A recap of ‘The State’s endorsements

November 2, 2010 

TODAY, WE PICK a new governor, attorney general, education superintendent and lieutenant governor. We decide whether to retain or replace members of the Congress and the Legislature and county councils, statewide elected officials and county officials. And we answer several ballot questions.

Here’s a recap of The State’s endorsements:

• Governor. Democrat Vincent Sheheen doesn’t offer unrealistic bumper-sticker sloganeering. He gives us a realistic vision to move our state forward and a solid record of working across political lines to engage our most daunting problems; a pledge to be honest with us and not embarrass us; a focus on returning to the Carroll Campbell model of aggressive economic recruitment; a commitment to improving the public schools. He has done the hard work and played by the rules. He is a man of integrity and sincerity, whose word can be trusted.

• Attorney general. Neither candidate has the experience we’d like, but Republican Alan Wilson has some fairly promising ideas and prosecutorial experience his opponent lacks, and we cannot discount his experience leading troops in war. Most of all, his promise to seek out advice from across the political and legal spectrum seems central to who he is.

• Education superintendent. Republican Mick Zais understands that we must focus on the low-income children who are being left behind. He has a record of getting results, from the U.S. Army to turning around the financially struggling Newberry College. We are deeply concerned that he supports paying parents to abandon the public schools and does not support further expansion of early childhood education. But we believe he has enough potential to do good that it is worth taking the chance that the Legislature will continue to reject his bad ideas.

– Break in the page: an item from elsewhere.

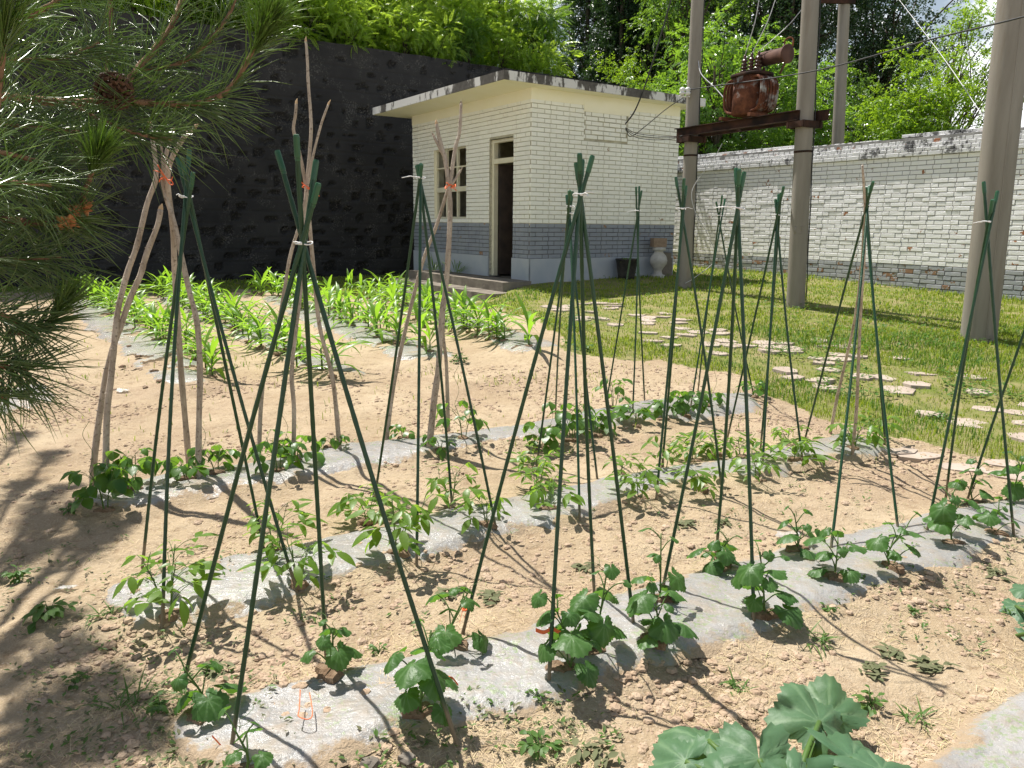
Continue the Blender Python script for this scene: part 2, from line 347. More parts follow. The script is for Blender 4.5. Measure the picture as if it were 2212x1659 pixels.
    M['corn'] = leafmat('corn_leaf', (.105, .235, .028), (.16, .31, .04), (.40, .70, .04), .48, .36, .45, bsc=40)
    M['bean'] = leafmat('bean_leaf', (.075, .165, .022), (.145, .255, .034), (.36, .60, .04), .44, .40, .45)
    M['bean2'] = leafmat('broad_bean_leaf', (.042, .118, .022), (.085, .185, .028), (.25, .48, .03), .40, .38, .45)
    M['cuke'] = leafmat('cucumber_leaf', (.038, .108, .026), (.072, .165, .040), (.20, .44, .035), .38, .44, .42, (.16, .27, .11), 70, .5)
    M['squash'] = leafmat('squash_leaf', (.075, .165, .085), (.115, .215, .11), (.24, .44, .05), .30, .5, .35, (.20, .31, .17), 50, .4)
    M['stem'] = leafmat('green_stem', (.09, .17, .04), (.13, .22, .06), (.2, .35, .05), .2, .5, .3)
    M['weed'] = leafmat('weed_leaf', (.06, .14, .03), (.12, .22, .05), (.25, .42, .06), .35, .5, .3)
    M['wilted'] = leafmat('wilted_leaf', (.13, .15, .07), (.22, .21, .12), (.2, .25, .08), .2, .7, .2)
    M['grass'] = leafmat('lawn_grass', (.15, .235, .022), (.30, .35, .06), (.46, .58, .045), .42, .5, .25, bst=0)
    M['grassdark'] = leafmat('clover', (.06, .15, .022), (.10, .21, .03), (.22, .42, .04), .35, .5, .3, bst=0)
    M['sumac'] = leafmat('bright_compound_leaf', (.13, .24, .024), (.235, .36, .045), (.62, .86, .07), .52, .30, .6, bst=0)
    M['yellow'] = leafmat('yellow_green_leaf', (.105, .21, .018), (.18, .30, .024), (.44, .68, .03), .45, .42, .4, bst=0)
    M['mid'] = leafmat('mid_green_leaf', (.065, .15, .022), (.115, .22, .03), (.34, .58, .045), .36, .4, .45, bst=0)
    M['dark'] = leafmat('dark_tree_leaf', (.020, .050, .018), (.036, .078, .024), (.075, .16, .03), .26, .34, .55, bst=0)
    M['walnut'] = leafmat('broad_bright_leaf', (.08, .19, .026), (.14, .26, .04), (.36, .62, .04), .42, .28, .7, bst=0)
    M['hill'] = plain('hill_shade_green', (.05, .07, .022), (.10, .10, .04), .95, .1, 2, .6, .03)  # dark green slope, darkness of the gaps between bushes is in the colour
    M['frame'] = plain('cream_frame_paint', (.66, .62, .46), (.72, .68, .52), .55, .35, 9, .2)
    M['doorwood'] = plain('dark_door_paint', (.022, .015, .012), (.045, .03, .022), .5, .4, 6, .2)
    M['inside'] = plain('dim_room_plaster', (.09, .08, .065), (.13, .115, .09), .9, .1, 3, .3)
    t = NT('window_glass')
    g = t.n('BsdfGlossy', Color=(.9, .95, 1), Roughness=.03).outputs[0]
    M['glass'] = t.done(t.n('MixShader', i0=.10, i1=t.n('BsdfTransparent', Color=(.55, .6, .6)).outputs[0], i2=g).outputs[0])
    M['iron'] = plain('black_iron', (.02, .02, .02), (.05, .045, .04), .7, .4, 12, .4)
    M['baluster'] = plain('weathered_cast_stone', (.42, .40, .36), (.55, .53, .48), .85, .2, 9, .4)
    M['oldbrick'] = plain('old_brown_brick', (.24, .17, .12), (.32, .24, .17), .9, .15, 12, .6, .008)
mats()
RNG = np.random.default_rng(11)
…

• Lieutenant governor. Republican Ken Ard is a pragmatist, who understands that getting 60 percent of something is better than getting 100 percent of nothing. He makes a point of collecting friends and allies from across the political spectrum, and learning from their different perspectives.

• Constitutional Amendment 1. No. Animal-rights groups are not taken seriously by state lawmakers, and hunters have no reason to worry that hunting could be outlawed. Even if they did, this wouldn’t be the answer: The proposal to enshrine a “right” to hunt in our constitution while reserving the Legislature’s right to restrict hunting is an invitation to lawsuits that taxpayers will have to pay for.

• Constitutional Amendment 2. No. This attempt to invalidate a law the Congress might pass to make it easier for unions to organize is a meaningless gesture: The federal courts have made it clear that states can’t void federal laws. Adding meaningless political statements to the constitution demeans our actual rights.

• Constitutional Amendment 3. Yes. As the global economy has made it more difficult to predict revenue collections, the 3 percent General Reserve Fund no longer is enough to ensure that we meet our constitutional mandate to close out every year with a balanced budget. Gradually increasing it to 5 percent would put us on more sound fiscal footing.

• Constitutional Amendment 4. No. Requiring the Legislature to use the Capital Reserve Fund to replenish the General Reserve Fund would give us an even larger emergency cushion, but it could reduce our ability to mitigate midyear budget cuts — which are the most destructive way to deal with shortfalls, because they must be across-the-board and can’t be planned for. That’s not a smart trade-off.

• Richland County sales tax and bond authorization. Yes and yes. Increasing the sales tax from 7 percent to 8 percent is the only realistic option local officials have to keep the bus system running; it has the backing of a large swath of business and community leaders, who pledge to make sure the County Council spends the money responsibly. Allowing the county to borrow against the sales tax revenues will let us buy when prices are low, and get people working faster.